The council continues to support and provide a wide range of free, family fun activities and events across the city, including a package of Halloween and Autumn activity in parks.  

This will include 30 separate activities across the city’s parks during half term, from Pumpkin Carving to Spooky Trails, all of which will be family friendly and free to access.  

During the Autumn, Halloween in the City will be taking place again this year as well as exhibitions and events at the city’s libraries and museums.  Family-focused events will continue to the end of the year with Festive Sundays and the Christmas parade as well as a continued programme of family activity across the city’s parks.  

The council’s evaluation from last year showed that not having large bonfire events did not cause any demonstrable increase in anti-social behaviour on the key weekends and it will be working with partner agencies to promote the safety messages to prevent anti-social behaviour in the run up to and during Halloween and Bonfire Night.  

As part of this work, the council will also offer an emergency bonfire removal service on bonfire builds of significant concern that are not on privately owned land. 

Councillor Lee Ann Igbon, Executive Member for Vibrant Neighbourhoods, said: “As Halloween and bonfire night approach, we want to remind residents that council-organised bonfire events will again not be taking place in our parks this year.

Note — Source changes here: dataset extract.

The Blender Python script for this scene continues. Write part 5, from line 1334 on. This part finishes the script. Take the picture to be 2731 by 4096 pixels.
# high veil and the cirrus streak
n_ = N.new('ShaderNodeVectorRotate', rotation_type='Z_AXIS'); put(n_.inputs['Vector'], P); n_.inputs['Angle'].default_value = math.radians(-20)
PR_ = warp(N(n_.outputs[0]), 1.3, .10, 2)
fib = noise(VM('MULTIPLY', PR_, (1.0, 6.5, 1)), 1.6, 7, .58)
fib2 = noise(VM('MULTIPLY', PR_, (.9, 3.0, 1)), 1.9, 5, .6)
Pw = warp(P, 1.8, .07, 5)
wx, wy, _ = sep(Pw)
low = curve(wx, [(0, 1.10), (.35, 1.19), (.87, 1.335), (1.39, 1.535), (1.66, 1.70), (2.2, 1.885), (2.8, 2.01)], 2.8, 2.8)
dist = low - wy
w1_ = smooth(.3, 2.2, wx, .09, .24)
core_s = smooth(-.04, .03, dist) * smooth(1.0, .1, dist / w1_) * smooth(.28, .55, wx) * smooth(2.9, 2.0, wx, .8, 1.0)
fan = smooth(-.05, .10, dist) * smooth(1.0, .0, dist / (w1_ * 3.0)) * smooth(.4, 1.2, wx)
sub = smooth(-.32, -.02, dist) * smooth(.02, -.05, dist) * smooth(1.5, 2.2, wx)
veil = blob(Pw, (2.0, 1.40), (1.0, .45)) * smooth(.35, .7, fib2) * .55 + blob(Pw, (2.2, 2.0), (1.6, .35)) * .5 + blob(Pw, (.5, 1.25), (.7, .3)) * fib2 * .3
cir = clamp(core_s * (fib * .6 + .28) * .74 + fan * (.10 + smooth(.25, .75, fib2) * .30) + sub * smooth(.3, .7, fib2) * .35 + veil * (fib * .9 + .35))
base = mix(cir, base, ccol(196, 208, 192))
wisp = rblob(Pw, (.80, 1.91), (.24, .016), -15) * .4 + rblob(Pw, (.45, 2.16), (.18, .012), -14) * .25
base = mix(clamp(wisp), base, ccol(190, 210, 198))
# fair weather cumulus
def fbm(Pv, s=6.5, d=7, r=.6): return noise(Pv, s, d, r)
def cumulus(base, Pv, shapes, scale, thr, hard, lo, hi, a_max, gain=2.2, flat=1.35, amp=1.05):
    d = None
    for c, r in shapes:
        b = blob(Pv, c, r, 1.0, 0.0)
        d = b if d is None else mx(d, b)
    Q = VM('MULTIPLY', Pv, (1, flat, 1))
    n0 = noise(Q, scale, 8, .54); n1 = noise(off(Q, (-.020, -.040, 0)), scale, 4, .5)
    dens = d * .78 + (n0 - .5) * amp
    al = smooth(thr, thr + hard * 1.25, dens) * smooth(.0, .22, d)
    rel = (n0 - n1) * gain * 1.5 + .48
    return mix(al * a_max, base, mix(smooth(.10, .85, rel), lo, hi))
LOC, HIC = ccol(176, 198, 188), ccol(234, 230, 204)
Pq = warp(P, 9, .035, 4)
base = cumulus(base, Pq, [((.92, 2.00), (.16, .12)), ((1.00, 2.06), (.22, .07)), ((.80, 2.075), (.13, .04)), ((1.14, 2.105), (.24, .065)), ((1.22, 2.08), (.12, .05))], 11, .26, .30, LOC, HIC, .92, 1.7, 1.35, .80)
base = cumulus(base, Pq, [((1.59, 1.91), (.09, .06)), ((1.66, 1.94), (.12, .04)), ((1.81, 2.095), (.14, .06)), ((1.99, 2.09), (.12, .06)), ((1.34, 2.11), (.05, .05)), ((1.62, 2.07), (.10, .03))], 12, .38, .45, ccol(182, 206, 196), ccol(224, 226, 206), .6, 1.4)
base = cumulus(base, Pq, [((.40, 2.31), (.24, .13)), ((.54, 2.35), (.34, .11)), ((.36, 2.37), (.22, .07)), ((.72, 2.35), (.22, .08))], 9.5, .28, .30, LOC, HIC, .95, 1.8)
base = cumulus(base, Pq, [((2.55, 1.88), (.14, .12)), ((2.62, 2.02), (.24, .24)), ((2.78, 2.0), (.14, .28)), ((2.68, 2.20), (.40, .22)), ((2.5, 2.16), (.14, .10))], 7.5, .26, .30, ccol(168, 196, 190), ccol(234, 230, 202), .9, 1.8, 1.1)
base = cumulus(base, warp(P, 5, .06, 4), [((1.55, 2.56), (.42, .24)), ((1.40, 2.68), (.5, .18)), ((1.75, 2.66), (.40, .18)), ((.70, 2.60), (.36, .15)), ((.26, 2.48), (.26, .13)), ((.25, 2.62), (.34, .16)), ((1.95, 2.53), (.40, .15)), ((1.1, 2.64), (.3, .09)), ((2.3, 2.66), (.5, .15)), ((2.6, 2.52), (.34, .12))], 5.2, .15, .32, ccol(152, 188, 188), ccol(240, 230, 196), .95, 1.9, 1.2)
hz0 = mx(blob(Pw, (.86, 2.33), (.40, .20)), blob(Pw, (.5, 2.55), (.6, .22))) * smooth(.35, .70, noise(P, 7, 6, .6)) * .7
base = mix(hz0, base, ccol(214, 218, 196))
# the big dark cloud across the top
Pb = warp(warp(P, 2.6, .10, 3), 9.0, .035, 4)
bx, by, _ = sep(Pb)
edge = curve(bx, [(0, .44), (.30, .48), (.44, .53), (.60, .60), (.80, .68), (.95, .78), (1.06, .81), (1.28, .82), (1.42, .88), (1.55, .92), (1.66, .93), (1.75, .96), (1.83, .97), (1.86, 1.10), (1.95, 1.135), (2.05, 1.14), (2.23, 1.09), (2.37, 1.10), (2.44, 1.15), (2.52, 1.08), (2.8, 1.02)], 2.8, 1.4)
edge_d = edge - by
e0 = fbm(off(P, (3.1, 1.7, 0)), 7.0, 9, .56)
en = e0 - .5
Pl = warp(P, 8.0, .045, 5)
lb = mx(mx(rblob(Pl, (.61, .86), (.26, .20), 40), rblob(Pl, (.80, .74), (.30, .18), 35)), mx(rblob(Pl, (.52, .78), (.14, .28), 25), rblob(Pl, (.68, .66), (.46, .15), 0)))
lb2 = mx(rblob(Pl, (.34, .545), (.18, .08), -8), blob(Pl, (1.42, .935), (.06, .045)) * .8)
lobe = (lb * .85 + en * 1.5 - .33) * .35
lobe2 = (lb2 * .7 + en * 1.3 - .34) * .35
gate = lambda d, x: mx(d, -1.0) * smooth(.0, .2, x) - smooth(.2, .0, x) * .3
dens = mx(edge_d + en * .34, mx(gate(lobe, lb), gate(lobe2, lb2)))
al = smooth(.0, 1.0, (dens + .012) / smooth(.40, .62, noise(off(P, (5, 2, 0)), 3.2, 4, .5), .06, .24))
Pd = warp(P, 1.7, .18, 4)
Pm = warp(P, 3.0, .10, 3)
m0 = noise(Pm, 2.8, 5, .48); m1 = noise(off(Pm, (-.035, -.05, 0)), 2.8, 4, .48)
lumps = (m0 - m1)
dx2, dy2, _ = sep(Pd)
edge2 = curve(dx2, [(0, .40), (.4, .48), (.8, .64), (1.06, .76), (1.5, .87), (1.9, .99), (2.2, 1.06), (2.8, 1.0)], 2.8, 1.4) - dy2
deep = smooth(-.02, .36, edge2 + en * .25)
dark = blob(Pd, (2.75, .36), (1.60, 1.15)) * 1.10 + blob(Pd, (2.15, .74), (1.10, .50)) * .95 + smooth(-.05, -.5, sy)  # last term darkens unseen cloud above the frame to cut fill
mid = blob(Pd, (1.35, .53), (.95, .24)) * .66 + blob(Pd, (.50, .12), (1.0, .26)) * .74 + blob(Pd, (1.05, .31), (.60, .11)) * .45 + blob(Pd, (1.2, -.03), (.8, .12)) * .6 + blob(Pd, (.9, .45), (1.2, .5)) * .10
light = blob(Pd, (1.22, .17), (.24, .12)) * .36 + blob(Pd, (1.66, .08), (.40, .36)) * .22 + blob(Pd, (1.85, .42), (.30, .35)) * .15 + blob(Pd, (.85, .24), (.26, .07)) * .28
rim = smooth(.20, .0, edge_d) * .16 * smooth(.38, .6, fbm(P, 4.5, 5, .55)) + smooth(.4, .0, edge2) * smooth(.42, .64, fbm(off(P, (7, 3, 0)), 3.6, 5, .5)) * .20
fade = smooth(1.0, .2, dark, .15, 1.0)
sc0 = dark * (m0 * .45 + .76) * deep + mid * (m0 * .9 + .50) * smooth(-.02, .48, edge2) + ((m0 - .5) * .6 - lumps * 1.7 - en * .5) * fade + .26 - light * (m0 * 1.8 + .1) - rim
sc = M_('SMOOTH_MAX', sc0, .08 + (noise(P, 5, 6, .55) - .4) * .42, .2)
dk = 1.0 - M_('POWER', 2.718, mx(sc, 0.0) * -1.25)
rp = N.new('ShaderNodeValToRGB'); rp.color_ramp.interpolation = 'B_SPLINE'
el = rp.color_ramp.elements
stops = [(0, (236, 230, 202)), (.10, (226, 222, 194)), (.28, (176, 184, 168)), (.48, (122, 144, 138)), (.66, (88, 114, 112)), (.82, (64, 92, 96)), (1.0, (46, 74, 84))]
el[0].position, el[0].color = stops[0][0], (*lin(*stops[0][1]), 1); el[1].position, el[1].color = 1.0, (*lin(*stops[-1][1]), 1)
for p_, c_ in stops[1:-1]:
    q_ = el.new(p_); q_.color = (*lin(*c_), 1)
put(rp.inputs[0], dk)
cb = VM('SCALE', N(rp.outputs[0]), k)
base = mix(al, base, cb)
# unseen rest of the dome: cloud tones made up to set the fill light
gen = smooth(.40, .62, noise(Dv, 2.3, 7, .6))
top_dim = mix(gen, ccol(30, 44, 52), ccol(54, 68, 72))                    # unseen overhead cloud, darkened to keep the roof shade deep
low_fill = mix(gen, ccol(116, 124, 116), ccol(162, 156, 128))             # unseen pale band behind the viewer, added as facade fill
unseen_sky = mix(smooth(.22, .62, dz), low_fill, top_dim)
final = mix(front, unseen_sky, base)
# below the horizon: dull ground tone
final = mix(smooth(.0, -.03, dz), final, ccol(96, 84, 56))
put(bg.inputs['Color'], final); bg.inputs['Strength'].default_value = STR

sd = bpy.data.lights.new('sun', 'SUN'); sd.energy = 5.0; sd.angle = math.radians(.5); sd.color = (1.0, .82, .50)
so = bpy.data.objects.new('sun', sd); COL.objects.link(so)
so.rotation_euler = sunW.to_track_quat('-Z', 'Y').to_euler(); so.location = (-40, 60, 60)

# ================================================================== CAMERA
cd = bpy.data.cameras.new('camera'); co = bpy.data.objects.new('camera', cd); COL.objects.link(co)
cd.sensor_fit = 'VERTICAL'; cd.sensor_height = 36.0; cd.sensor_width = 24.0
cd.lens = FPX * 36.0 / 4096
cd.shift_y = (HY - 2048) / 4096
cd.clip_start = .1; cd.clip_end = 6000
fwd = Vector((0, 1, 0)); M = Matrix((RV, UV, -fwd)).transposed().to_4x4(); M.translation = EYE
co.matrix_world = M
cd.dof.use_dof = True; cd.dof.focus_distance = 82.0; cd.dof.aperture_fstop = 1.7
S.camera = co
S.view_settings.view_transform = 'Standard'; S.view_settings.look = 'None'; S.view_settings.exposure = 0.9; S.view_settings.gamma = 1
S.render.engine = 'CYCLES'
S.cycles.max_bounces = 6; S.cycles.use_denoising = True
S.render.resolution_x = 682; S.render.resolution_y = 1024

“We have looked carefully at the cost benefit of putting on these huge bonfire events and with the continuing rising costs and pressure on our budgets, we feel that our focus, like last year, should be on delivering a bespoke programme of autumn and winter park activities for local communities starting with half-term in late October.

“Positive feedback has been received from delivering smaller scale events in parks, that concentrated on what local communities wanted, last year and we will continue to do the same again this year.

“We want to support families through the cost-of-living crisis and feel that this is much better way to target resources by providing a programme of events, whether that is sports and physical activity, arts and crafts, educational activities or initiatives that provide free or low-cost food, that are relevant and meaningful to residents in their local neighbourhoods.

“The Council will continue to work with our partners to ensure that all our residents stay safe this season.”